[Source data]
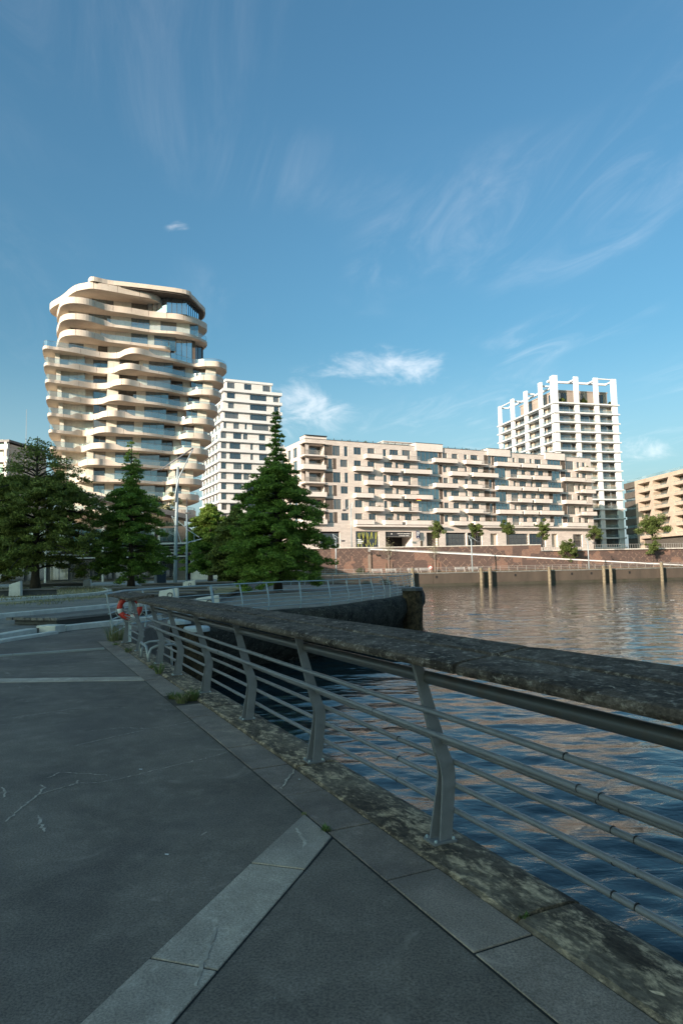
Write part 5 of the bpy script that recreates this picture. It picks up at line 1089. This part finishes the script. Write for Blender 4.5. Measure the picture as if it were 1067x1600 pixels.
def conifer(loc, h, prof, label, seed, mt='needles', dens=1.0, leaf=0.12, droop=0.12, trunk_r=0.28, z_first=0.05, lean=(0, 0), gap=0.0, top_thin=1.0, clump=1.0, cat='tree'):
    """swamp-cypress like tree: whorled boughs carrying rounded sprays. prof: (height fraction, radius)"""
    e = empty('conifer_tree', loc); tag(e, label, cat, 'conifers on the terraces'); rs = np.random.RandomState(seed)
    hs = [p[0] for p in prof]; rr = [p[1] for p in prof]
    tp = [(lean[0]*f*f, lean[1]*f*f, h*f) for f in np.linspace(0, 0.99, 12)]
    tr = MB(); tr.tube(tp, [trunk_r*(1-0.93*f)*(1.35 if f == 0 else 1) for f in np.linspace(0, 1, 12)], 9)
    C = []; z = z_first*h; ang = rs.uniform(0, 6)
    while z < 0.985*h:
        f = z/h; rad = np.interp(f, hs, rr); nb = 7 if rad > 1.5 else (5 if rad > 0.6 else 4)
        for k in range(nb):
            ang += 2.399+rs.uniform(-.35, .35); ln = rad*rs.uniform(0.68, 1.12)
            if rs.rand() < gap: continue
            d = np.array([math.cos(ang), math.sin(ang), 0]); base = np.array([lean[0]*f*f, lean[1]*f*f, z])
            tip_dz = ln*rs.uniform(-0.02, 0.20)-droop*ln*ln*0.3
            npt = 6; pts = []
            for j in range(npt):
                t = j/(npt-1); pts.append(base+d*ln*t+np.array([0, 0, tip_dz*t+ln*0.16*math.sin(t*math.pi)]))
            if ln > 0.5: tr.tube([tuple(p) for p in pts], [max(0.012, 0.018*ln*(1-0.85*j/(npt-1))) for j in range(npt)], 4)
            ncl = max(1, int(round(ln/(0.50*clump))))
            for c in range(ncl):
                t = 0.25+0.78*(c+rs.uniform(0.1, 0.9))/ncl; q = base+d*ln*min(t, 1.02)+np.array([0, 0, tip_dz*t+ln*0.16*math.sin(min(t, 1)*math.pi)])
                side = np.array([-d[1], d[0], 0])*rs.normal()*0.20*ln*(1.15-0.6*t)
                q = q+side; cr = (0.30+0.16*rs.rand()+0.05*ln*(1-t))*clump*min(1, 0.45+0.4*rad)
                m = int(95*dens*(cr/0.42)**2*(top_thin if f > 0.72 else 1)); 
                g = rs.normal(size=(m, 3)); g /= np.linalg.norm(g, axis=1)[:, None]; g *= (rs.rand(m)**0.45)[:, None]; g[:, 2] *= 0.62; g[:, 2] = np.where(g[:, 2] < 0, g[:, 2]*0.65, g[:, 2])
                C.append(q+g*cr*np.array([1.15, 1.15, 1.0]))
        z += max(0.16, 0.036*h*(0.65+0.5*rad/max(rr)))*clump**0.5
    C = np.concatenate(C); leaf_mesh('crown', C, leaf, e, mt, rs, flat=0.75); tr.build('trunk', 'bark', e, smooth=True); return e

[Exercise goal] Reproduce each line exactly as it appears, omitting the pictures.

[Full response]
Write part 5 of the bpy script that recreates this picture. It picks up at line 1089. This part finishes the script. Write for Blender 4.5. Measure the picture as if it were 1067x1600 pixels.
def conifer(loc, h, prof, label, seed, mt='needles', dens=1.0, leaf=0.12, droop=0.12, trunk_r=0.28, z_first=0.05, lean=(0, 0), gap=0.0, top_thin=1.0, clump=1.0, cat='tree'):
    """swamp-cypress like tree: whorled boughs carrying rounded sprays. prof: (height fraction, radius)"""
    e = empty('conifer_tree', loc); tag(e, label, cat, 'conifers on the terraces'); rs = np.random.RandomState(seed)
    hs = [p[0] for p in prof]; rr = [p[1] for p in prof]
    tp = [(lean[0]*f*f, lean[1]*f*f, h*f) for f in np.linspace(0, 0.99, 12)]
    tr = MB(); tr.tube(tp, [trunk_r*(1-0.93*f)*(1.35 if f == 0 else 1) for f in np.linspace(0, 1, 12)], 9)
    C = []; z = z_first*h; ang = rs.uniform(0, 6)
    while z < 0.985*h:
        f = z/h; rad = np.interp(f, hs, rr); nb = 7 if rad > 1.5 else (5 if rad > 0.6 else 4)
        for k in range(nb):
            ang += 2.399+rs.uniform(-.35, .35); ln = rad*rs.uniform(0.68, 1.12)
            if rs.rand() < gap: continue
            d = np.array([math.cos(ang), math.sin(ang), 0]); base = np.array([lean[0]*f*f, lean[1]*f*f, z])
            tip_dz = ln*rs.uniform(-0.02, 0.20)-droop*ln*ln*0.3
            npt = 6; pts = []
            for j in range(npt):
                t = j/(npt-1); pts.append(base+d*ln*t+np.array([0, 0, tip_dz*t+ln*0.16*math.sin(t*math.pi)]))
            if ln > 0.5: tr.tube([tuple(p) for p in pts], [max(0.012, 0.018*ln*(1-0.85*j/(npt-1))) for j in range(npt)], 4)
            ncl = max(1, int(round(ln/(0.50*clump))))
            for c in range(ncl):
                t = 0.25+0.78*(c+rs.uniform(0.1, 0.9))/ncl; q = base+d*ln*min(t, 1.02)+np.array([0, 0, tip_dz*t+ln*0.16*math.sin(min(t, 1)*math.pi)])
                side = np.array([-d[1], d[0], 0])*rs.normal()*0.20*ln*(1.15-0.6*t)
                q = q+side; cr = (0.30+0.16*rs.rand()+0.05*ln*(1-t))*clump*min(1, 0.45+0.4*rad)
                m = int(95*dens*(cr/0.42)**2*(top_thin if f > 0.72 else 1)); 
                g = rs.normal(size=(m, 3)); g /= np.linalg.norm(g, axis=1)[:, None]; g *= (rs.rand(m)**0.45)[:, None]; g[:, 2] *= 0.62; g[:, 2] = np.where(g[:, 2] < 0, g[:, 2]*0.65, g[:, 2])
                C.append(q+g*cr*np.array([1.15, 1.15, 1.0]))
        z += max(0.16, 0.036*h*(0.65+0.5*rad/max(rr)))*clump**0.5
    C = np.concatenate(C); leaf_mesh('crown', C, leaf, e, mt, rs, flat=0.75); tr.build('trunk', 'bark', e, smooth=True); return e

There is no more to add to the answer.